Any legislative revolt needs constructive purpose

Does it appear that the Louisiana Legislature is growing a spine? That’s probably is not the best interpretation of the recent Joint Legislative Committee on the Budget’s mini-revolt against the Gov. Bobby Jindal on the question of the spending of educational dollars from the federal government.

Three months ago, the Democrat-controlled federal government decided to spend some more money the country didn’t have on the states in a last-ditch bid to buy and activate support from some traditional constituencies, including teachers’ unions as almost half of the appropriations went an Education Jobs Fund to which states could apply to retain educators’ jobs. Louisiana applied and got $147 million.

After an interval during which local school districts were led to believe the money would arrive for them this fiscal year, the Jindal Administration decided to save the money for higher education for next year, by a complex shuffling of money from fund to fund. Because of the previous acceptance of federal funds for higher education, which apparently will not be available for this upcoming fiscal year, $68 million had to be there for higher education to fulfill requirements for use of the money already spent or intended to be spent. The remainder the Jindal Administration hoped to spend on higher education next year.

But for the fund shunting to occur and the money added to this year’s budget, this appropriations change had to be approved, as the entire Legislature is not in session, by its Joint Legislative Committee on the Budget, a panel composed of members of each chamber’s money committees plus the chairmen of another important committee from each, which routinely accepts these changes. Composed as such, currently it is split almost evenly between Democrats and Republicans, given the chambers’ partisan balances.

So it wouldn’t take much for frustrated Democrats on the committee to relish a chance to stick it to Jindal. Several openly loath his attempts (with partial success) to hold down spending that contradicts their big government impulses, and especially resent his curtailing one of their main sources of electoral leverage, members’ amendments, with his line item veto power and its threatened use. Combine them with a few Republican members friendly with the traditional special interests that run elementary and secondary education in the state (some with backgrounds in it), and there were more than enough votes there to use only the $68 million for higher education next year, and to pump the other $79 million into state schools now.

However, likely this is not a novel assertion of legislative power; rather, it’s a one-off episode. This was a very narrowly-defined issue with plenty of time to investigate the public policy ramifications, among themselves and in public.
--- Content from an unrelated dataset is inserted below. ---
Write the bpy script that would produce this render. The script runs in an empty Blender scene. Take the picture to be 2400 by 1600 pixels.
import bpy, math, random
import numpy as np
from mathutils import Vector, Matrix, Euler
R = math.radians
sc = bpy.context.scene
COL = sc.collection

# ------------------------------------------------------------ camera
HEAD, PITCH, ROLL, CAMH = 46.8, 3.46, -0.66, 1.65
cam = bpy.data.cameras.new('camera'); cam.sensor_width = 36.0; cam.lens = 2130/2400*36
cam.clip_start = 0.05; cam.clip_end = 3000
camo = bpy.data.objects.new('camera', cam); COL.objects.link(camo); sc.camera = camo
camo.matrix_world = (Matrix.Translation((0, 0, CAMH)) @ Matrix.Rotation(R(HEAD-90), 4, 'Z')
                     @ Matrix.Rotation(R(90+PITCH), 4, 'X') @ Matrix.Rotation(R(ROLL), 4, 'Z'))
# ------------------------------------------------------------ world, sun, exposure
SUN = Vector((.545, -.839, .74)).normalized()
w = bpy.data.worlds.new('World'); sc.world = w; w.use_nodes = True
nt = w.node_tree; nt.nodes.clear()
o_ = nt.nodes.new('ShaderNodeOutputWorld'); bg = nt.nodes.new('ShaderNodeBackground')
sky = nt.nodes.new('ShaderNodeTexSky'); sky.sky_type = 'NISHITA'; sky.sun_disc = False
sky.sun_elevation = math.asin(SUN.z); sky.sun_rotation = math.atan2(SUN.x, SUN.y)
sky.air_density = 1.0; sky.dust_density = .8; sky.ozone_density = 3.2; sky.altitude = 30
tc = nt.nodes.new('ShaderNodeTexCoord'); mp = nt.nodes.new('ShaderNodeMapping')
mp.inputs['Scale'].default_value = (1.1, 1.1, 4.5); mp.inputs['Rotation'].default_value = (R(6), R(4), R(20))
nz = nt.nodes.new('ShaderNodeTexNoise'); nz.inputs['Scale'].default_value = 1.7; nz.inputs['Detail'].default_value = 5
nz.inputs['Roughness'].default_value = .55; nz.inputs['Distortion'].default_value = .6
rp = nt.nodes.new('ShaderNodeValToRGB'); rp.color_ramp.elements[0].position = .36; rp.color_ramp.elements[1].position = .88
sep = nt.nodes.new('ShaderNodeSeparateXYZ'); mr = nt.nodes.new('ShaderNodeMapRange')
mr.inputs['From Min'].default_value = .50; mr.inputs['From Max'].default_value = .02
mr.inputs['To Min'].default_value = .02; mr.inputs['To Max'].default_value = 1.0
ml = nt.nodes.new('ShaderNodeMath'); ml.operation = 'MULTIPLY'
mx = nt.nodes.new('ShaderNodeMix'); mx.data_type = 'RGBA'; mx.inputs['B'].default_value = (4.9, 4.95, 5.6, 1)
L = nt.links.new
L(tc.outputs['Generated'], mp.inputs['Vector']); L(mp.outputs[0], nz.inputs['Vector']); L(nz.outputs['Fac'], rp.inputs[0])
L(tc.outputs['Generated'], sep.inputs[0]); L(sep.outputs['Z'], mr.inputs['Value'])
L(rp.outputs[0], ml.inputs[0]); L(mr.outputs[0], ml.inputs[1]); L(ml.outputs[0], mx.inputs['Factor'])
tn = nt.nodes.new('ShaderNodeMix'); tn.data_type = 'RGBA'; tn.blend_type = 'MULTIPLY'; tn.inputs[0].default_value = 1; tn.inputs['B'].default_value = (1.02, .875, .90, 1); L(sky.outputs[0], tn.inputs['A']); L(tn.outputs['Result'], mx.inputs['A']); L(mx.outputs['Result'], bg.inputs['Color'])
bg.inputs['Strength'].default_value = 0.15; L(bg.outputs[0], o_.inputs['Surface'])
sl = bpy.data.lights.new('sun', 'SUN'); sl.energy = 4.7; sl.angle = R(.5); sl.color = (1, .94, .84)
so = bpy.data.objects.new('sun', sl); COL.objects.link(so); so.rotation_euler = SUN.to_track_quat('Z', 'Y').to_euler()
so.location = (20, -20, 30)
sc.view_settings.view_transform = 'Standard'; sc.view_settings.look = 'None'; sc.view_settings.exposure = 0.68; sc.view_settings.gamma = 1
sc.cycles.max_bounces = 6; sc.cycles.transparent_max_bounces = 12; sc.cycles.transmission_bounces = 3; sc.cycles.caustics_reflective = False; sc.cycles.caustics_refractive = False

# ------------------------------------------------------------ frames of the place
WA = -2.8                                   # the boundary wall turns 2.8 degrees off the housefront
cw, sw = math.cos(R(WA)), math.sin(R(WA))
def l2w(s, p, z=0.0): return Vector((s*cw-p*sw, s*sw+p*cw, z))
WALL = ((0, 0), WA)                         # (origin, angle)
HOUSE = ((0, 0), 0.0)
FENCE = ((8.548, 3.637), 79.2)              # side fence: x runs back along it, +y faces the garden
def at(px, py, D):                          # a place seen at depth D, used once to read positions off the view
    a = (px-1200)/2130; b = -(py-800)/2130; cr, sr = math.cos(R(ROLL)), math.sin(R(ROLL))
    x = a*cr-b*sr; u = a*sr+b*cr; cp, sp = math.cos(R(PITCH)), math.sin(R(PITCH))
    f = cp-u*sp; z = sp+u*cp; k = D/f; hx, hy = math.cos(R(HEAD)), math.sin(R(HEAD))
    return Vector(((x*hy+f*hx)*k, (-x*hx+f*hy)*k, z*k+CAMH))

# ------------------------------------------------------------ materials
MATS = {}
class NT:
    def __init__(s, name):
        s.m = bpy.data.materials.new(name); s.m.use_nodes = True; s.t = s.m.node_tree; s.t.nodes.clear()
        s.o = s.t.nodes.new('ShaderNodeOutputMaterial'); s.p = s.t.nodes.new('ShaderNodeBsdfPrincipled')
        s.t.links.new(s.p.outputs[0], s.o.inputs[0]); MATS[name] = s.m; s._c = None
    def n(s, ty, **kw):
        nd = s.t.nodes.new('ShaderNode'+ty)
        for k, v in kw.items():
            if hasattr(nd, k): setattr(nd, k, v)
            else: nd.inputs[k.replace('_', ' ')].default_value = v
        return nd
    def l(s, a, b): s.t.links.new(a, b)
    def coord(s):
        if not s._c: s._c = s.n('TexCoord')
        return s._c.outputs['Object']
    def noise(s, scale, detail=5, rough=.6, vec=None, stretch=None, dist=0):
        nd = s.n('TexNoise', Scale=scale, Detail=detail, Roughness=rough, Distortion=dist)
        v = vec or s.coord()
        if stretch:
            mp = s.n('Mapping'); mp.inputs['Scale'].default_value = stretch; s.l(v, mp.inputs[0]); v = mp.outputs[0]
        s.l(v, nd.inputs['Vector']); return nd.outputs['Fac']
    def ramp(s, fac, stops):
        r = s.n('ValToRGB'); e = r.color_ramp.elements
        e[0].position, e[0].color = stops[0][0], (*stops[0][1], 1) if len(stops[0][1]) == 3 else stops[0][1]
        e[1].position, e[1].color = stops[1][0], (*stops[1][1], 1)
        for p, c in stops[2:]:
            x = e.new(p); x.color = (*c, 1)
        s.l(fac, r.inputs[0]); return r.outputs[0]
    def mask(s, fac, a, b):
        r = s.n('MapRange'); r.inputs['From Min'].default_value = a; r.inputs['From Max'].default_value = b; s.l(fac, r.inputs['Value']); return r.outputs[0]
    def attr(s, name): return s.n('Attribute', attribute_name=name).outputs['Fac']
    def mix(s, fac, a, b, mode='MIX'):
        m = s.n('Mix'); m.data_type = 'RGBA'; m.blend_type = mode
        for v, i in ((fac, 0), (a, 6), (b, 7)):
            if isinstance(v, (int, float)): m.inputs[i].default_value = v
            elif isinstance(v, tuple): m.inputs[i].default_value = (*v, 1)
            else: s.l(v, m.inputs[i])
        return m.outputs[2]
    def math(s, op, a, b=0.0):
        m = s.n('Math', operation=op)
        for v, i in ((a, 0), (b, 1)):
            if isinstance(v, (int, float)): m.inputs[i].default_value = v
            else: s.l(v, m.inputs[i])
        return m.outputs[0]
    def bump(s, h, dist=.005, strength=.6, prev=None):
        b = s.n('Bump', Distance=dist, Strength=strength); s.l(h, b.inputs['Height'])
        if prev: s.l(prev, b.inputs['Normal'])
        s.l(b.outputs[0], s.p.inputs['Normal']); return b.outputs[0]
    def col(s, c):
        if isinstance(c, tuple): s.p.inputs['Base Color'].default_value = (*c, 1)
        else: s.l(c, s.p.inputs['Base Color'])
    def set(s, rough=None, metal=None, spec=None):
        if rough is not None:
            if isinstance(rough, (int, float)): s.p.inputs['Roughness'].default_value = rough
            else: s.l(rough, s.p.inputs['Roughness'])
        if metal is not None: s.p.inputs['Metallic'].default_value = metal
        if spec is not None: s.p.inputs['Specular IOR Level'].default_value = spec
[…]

The coming situation where thousands of line items and so many unknowns about hundreds of revenues and expenditure sources get dumped like a waterfall on legislators over just a few weeks always brings the advantage to the governor who has the staff to understand much better options and implications, as well as the veto power on which the Legislature never has used its override ability on any appropriation.

Yet the incident might convolute the process negatively. Jindal cannot act petulantly by using the incident as an excuse not to provide the leadership only available from his office in this time of budgeting stress in order to put the onus on the Legislature. For their part, legislators cannot see this as an encouragement to sabotage for political purposes only leadership emanating from Jindal, especially tempting as this is an election year; opposition should come only when it is constructive and assists in hammering out a budget without bad consequences in a period of declining revenue. Failure to operate in the proper spirit is going to make for a bad situation all around.